At the LMT, heterodyning reduces the raw signal frequency to an easier-to-process 6–8 GHz range by subtracting the output of a local oscillator that provides a 221 GHz waveform. From there, the 6–8 GHz signal passes through a device called a block downconverter, which reduces the frequency still further. The lower frequencies make it easier to both transport and digitize the signal. Digitization is done using devices called ROACH2 Digital Back Ends (R2DBEs), which are made at Haystack, in Bonn, or at Radboud University in Nijmengen, the Netherlands. An R2DBE, Narayanan explains, takes the digitized data packets and sends them to the recorders. From there, the time-stamped data is “pretty much streamed directly into the hard drives” which are then physically shipped to the correlation centres for the data to be extracted.

Excellent timing

To ensure a successful correlation, the EHT collaboration sets standards for how observations are made across all its telescopes. In some cases, that has meant adjusting the facilities’ equipment. For example, the 30 m diameter dish telescope at IRAM had previously recorded light that was polarized along horizontal and vertical axes. EHT specifications, however, call for circular polarization, so the Granada telescope installed additional filters into its optical path. The correlation process also requires the data to be time-stamped to picosecond accuracy, which meant that the rubidium optical lattice clock that IRAM previously used wasn’t up to the job, says Sánchez Portal. Using a central timing device to synchronize observations remotely wasn’t an option either, since signal propagation delays would have limited accuracy to mere nanoseconds. Instead, IRAM and all the EHT observatories upgraded to hydrogen masers – at a cost of $250,000–500,000 each, according to Narayanan.

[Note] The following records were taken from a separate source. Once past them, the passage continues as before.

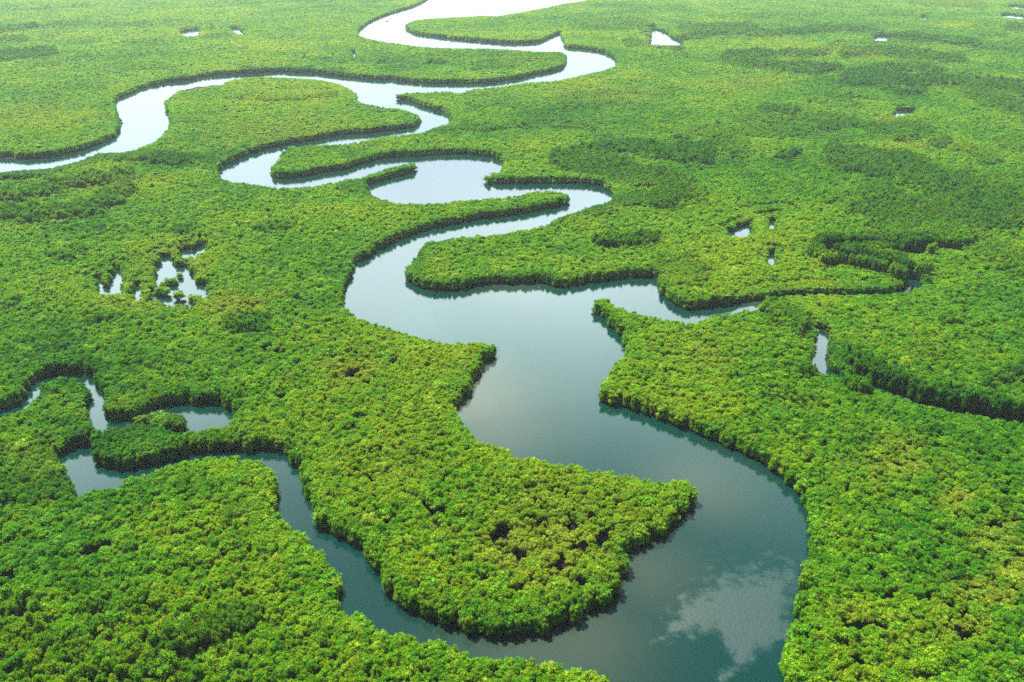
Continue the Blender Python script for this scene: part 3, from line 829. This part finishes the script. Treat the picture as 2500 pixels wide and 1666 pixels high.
# bare snags in the water off the points
def snag(u, v, rz, k, label):
    V, Fc = [], []
    for path, rad in (([(0, 0, -.4), (.9, .1, .9), (2.3, .3, 1.5), (3.4, .2, 1.4)], [.16, .13, .08, .03]), ([(.9, .1, .9), (1.3, -.5, 1.8), (1.6, -.9, 2.7)], [.09, .06, .02]),
                      ([(2.0, .25, 1.4), (2.7, .9, 2.1), (3.0, 1.3, 2.6)], [.07, .04, .02]), ([(1.6, .2, 1.2), (2.2, -.3, .6), (2.8, -.6, -.3)], [.06, .05, .03])):
        a, b = tube(path, rad, 6); o = len(V); V += a; Fc += [tuple(o + i for i in q) for q in b]
    o = link('driftwood', mesh_from('driftwood', [tuple(c * k for c in p) for p in V], Fc, [BARK]), label=label, category='dead branch')
    x, y = ground(u, v); o.location = (x, y, 0); o.rotation_euler = (0, 0, rz)


snag(834 + 1062 * S, 555 + 836 * S, -.3, .75, 'bare dead branch reaching over the water from the pointed left bank')
snag(834 + 1003 * S, 1256 * S, 2.9, 1.6, 'grey dead branches at the pointed shore of the upper loop')

# ------------------------------------------------------------------ light, sky, air
SUN_EL, SUN_AZ = math.radians(57), math.radians(-38)      # ahead of the camera, a little to the left
sd_ = Vector((math.sin(SUN_AZ) * math.cos(SUN_EL), math.cos(SUN_AZ) * math.cos(SUN_EL), math.sin(SUN_EL)))
sun_d = bpy.data.lights.new('sun', 'SUN'); sun_d.energy = 5.0; sun_d.angle = math.radians(.5); sun_d.color = (1, .93, .79)
sun = bpy.data.objects.new('sun', sun_d); COL.objects.link(sun)
sun.rotation_euler = sd_.to_track_quat('Z', 'Y').to_euler(); sun.location = sd_ * 300
world = bpy.data.worlds.new('World'); scene.world = world; world.use_nodes = True
nt = world.node_tree; nt.nodes.clear()
sky = N(nt, 'ShaderNodeTexSky', sky_type='NISHITA'); sky.sun_disc = False; sky.sun_elevation = SUN_EL; sky.sun_rotation = SUN_AZ
sky.air_density = .7; sky.dust_density = .5; sky.ozone_density = 3.0; sky.altitude = 0
bg = N(nt, 'ShaderNodeBackground'); bg.inputs['Strength'].default_value = .05
wo = N(nt, 'ShaderNodeOutputWorld')
# unseen bright cloud band added ahead, brightness and tint shaped for the river's reflection
geo = N(nt, 'ShaderNodeTexCoord'); sp = N(nt, 'ShaderNodeSeparateXYZ'); nt.links.new(geo.outputs['Generated'], sp.inputs[0])
el = ramp(nt, [(z, (v * r, v, v * b)) for z, v, r, b in ((0, .065, .97, 1.03), (.09, .11, .96, 1.03), (.17, .20, .95, 1.02), (.26, .34, .92, 1), (.38, .72, .87, .97), (.45, .82, .82, .95), (.52, .66, .76, .93), (.59, .36, .72, .92), (.66, .11, .7, .92), (.72, .02, .7, .9), (.78, 0, 1, 1))])
nt.links.new(sp.outputs['Z'], el.inputs[0])
az = N(nt, 'ShaderNodeMapRange', interpolation_type='SMOOTHSTEP'); az.inputs['From Min'].default_value = -.1; az.inputs['From Max'].default_value = .45
nt.links.new(sp.outputs['Y'], az.inputs['Value'])
cn = N(nt, 'ShaderNodeTexNoise'); cn.inputs['Scale'].default_value = 3.2; cn.inputs['Detail'].default_value = 5
nt.links.new(geo.outputs['Generated'], cn.inputs['Vector'])
cm = N(nt, 'ShaderNodeMapRange'); cm.inputs['From Min'].default_value = .25; cm.inputs['From Max'].default_value = .7; cm.inputs['To Min'].default_value = .75; cm.inputs['To Max'].default_value = 1.15
nt.links.new(cn.outputs['Fac'], cm.inputs['Value'])
m1 = N(nt, 'ShaderNodeVectorMath', operation='SCALE'); m1.inputs['Scale'].default_value = 28.5; m2 = N(nt, 'ShaderNodeMath', operation='MULTIPLY')
nt.links.new(az.outputs[0], m2.inputs[0]); nt.links.new(cm.outputs[0], m2.inputs[1])
cl = N(nt, 'ShaderNodeVectorMath', operation='SCALE'); nt.links.new(el.outputs[0], m1.inputs[0]); nt.links.new(m1.outputs[0], cl.inputs[0]); nt.links.new(m2.outputs[0], cl.inputs['Scale'])
sm = N(nt, 'ShaderNodeVectorMath', operation='ADD'); nt.links.new(sky.outputs[0], sm.inputs[0]); nt.links.new(cl.outputs[0], sm.inputs[1])
nt.links.new(sm.outputs[0], bg.inputs['Color']); nt.links.new(bg.outputs[0], wo.inputs['Surface'])

HAZE = .000036
m, nt, out = new_mat('humid_air')
pv = N(nt, 'ShaderNodeVolumePrincipled'); pv.inputs['Color'].default_value = (.80, .95, .97, 1); pv.inputs['Density'].default_value = HAZE; pv.inputs['Anisotropy'].default_value = .2
nt.links.new(pv.outputs[0], out.inputs['Volume'])
x0, x1, y0, y1, z0, z1 = -7100, 7100, -2600, 7100, -2.2, 186
V = [(x0, y0, z0), (x1, y0, z0), (x1, y1, z0), (x0, y1, z0), (x0, y0, z1), (x1, y0, z1), (x1, y1, z1), (x0, y1, z1)]
link('haze', mesh_from('haze', V, [(0, 3, 2, 1), (4, 5, 6, 7), (0, 1, 5, 4), (1, 2, 6, 5), (2, 3, 7, 6), (3, 0, 4, 7)], [m]), kind='stuff', label='thin pale humid air veiling the far forest', category='haze')

# ------------------------------------------------------------------ render settings
scene.view_settings.view_transform = 'Standard'; scene.view_settings.look = 'None'
scene.view_settings.gamma = 1; scene.view_settings.use_curve_mapping = False
scene.view_settings.exposure = 2.45
scene.render.engine = 'CYCLES'
c = scene.cycles
c.max_bounces = 6; c.diffuse_bounces = 3; c.glossy_bounces = 2; c.transmission_bounces = 2; c.transparent_max_bounces = 4; c.volume_bounces = 0
c.use_adaptive_sampling = False
c.use_denoising = False; c.denoising_prefilter = 'ACCURATE'; c.denoising_input_passes = 'RGB_ALBEDO_NORMAL'
print('trees', n, 'edge', int(edge.sum()), 'wet shore pts', len(_pts))
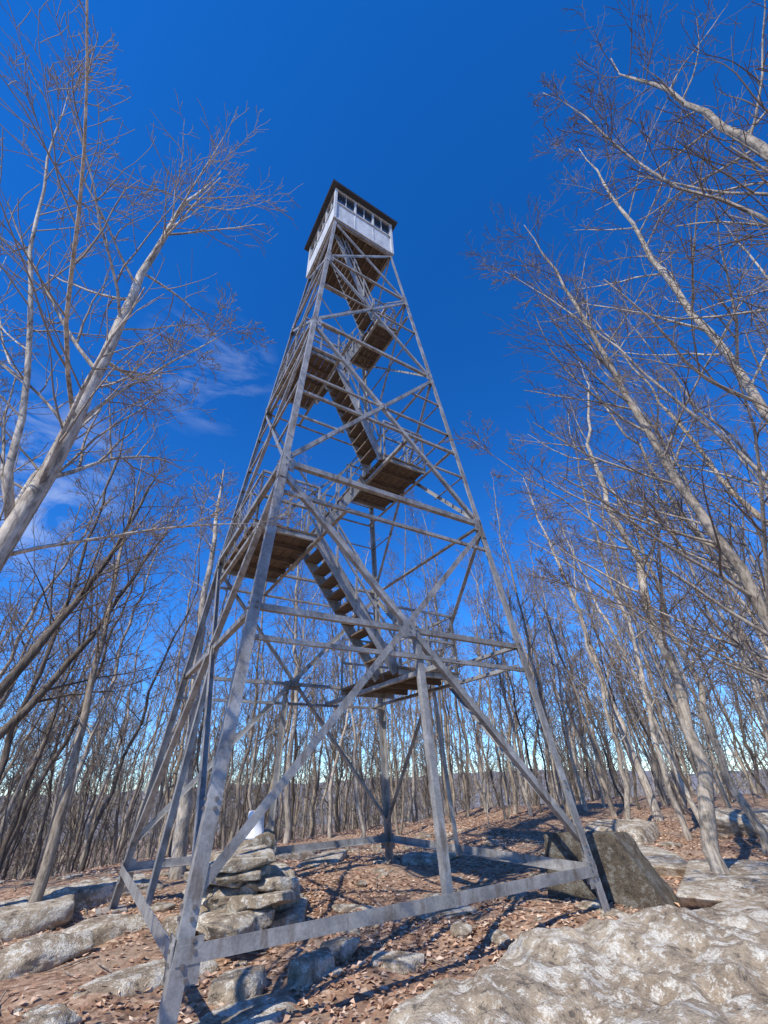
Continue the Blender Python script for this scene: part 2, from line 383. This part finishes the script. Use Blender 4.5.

The masers provide both accurate timing and a frequency standard. “If you have the same signal at two antennae in different places on the Earth, you tag packets with a timer,” explains Sylvère Froidevaux, chief operating officer of Neuchâtel, Switzerland-headquartered T4Science. His company supplies the hydrogen maser clocks used at ALMA, which can tag events to precisions better than the nearest femtosecond.

While the hydrogen masers can be used directly for timing, their output must be boosted to higher frequency to serve as a reference standard. For example, the maser that LMT bought from California-headquartered Microsemi, produces just a 10 MHz frequency base, much too low for heterodyning with the 227–230 GHz black hole signals. From there, observatories use devices called synthesizers to multiply the reference signal, which might raise the frequency to 1 GHz, Sánchez Portal explains. From that intermediate step “several signal multipliers” provide the boost to provide the 221GHz local oscillator, he adds.

A ‘miraculous’ result

Every stage of setting up the EHT brought its own challenges, and Narayanan stresses that this is far from a complete list. Yet in the 2017 observing campaign that led to the image of the M87 galaxy’s black hole, all of these problems were, somehow, resolved – an outcome he calls “miraculous”. “All sites had various different issues and technical glitches ahead of the campaign,” he recalls. “We all seriously worked together and solved all the problems. Then the weather was sweet, the whole seven days. At the end of that run I remember thinking ‘This must be it.’ ”

In months since that first run, LMT, IRAM and the other EHT observatories have steadily been upgrading their capabilities, Narayanan and Sánchez Portal note. With the collaboration now working on 2018’s data, the picture unveiled in 2019 was just a taster. And as astronomers gradually improve their planet-sized telescope they will continue to draw us in with detailed pictures of the hypnotic beauty of black holes.